Tras la Segunda Guerra Mundial, cuando los países europeos iniciaron su reconstrucción, acudieron a sus antiguas colonias para compensar la escasez de mano de obra. Cientos de miles de norteafricanos, la mayoría campesinos bereberes procedentes de las montañas del Rif, emigraron a Francia; indonesios a Holanda; indios, pakistaníes y bangladesíes al Reino Unido Unido. Alemania, que casi no había tenido colonias, recibió a turcos y kurdos porque Turquía había sido su aliada en la Primera Guerra Mundial.
Esos trabajadores dejaron sus países en los años cincuenta y sesenta buscando empleo, ventajas sociales y mayores remuneraciones y contribuyeron al boom económico europeo.
A principios de los años setenta finalizó la bonanza económica en Europa. La gota que colmó el vaso fue la crisis del petróleo en 1973; la “pajita que le partió la espalda al camello”, como dicen los árabes. Pero el flujo migratorio a Europa continuó, aunque con menor intensidad, por la gran disminución de la natalidad. Se limitaron los visados, pero aumentó la inmigración ilegal.
La prolongada línea fronteriza y costera de muchos países europeos dificultó un control efectivo en las fronteras. Miles de estos inmigrantes ilegales se dejaron la vida en el intento de alcanzar un puesto en “el Dorado europeo”, pero cientos de miles sí lo lograron: sobrevivieron en situaciones precarias como ilegales, irregulares o indocumentados. Por lo tanto, no es de extrañar que hoy haya más de un millón de musulmanes en España, y una cifra similar en Italia.

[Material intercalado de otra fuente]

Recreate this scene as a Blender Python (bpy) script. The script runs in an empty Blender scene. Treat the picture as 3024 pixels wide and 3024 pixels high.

En la actualidad la población musulmana en Europa, tanto solicitantes de asilo como los ilegales, está creciendo con gran rapidez. La presencia de unos veinticinco millones en los veintiocho países de la Unión Europea es vista como amenaza para las identidades nacionales y para el tejido social. Al mismo tiempo, los musulmanes están convencidos de que la mayor parte de los europeos rechazan su presencia y ridiculizan su religión.
Los líderes europeos se han visto atrapados entre los alarmados partidarios del rechazo, que apelan a los costes financieros, aumento de la inseguridad ciudadana y de todo tipo de problemas sociales y los decididos defensores de los refugiados, que plantean el problema en términos de dignidad humana.
Por un lado, en vista de la magnitud de la tragedia humana, Europa no puede quedarse de brazos cruzados, ciega y sorda. Por otro, tampoco puede abrir las puertas de par en par a la miseria del mundo.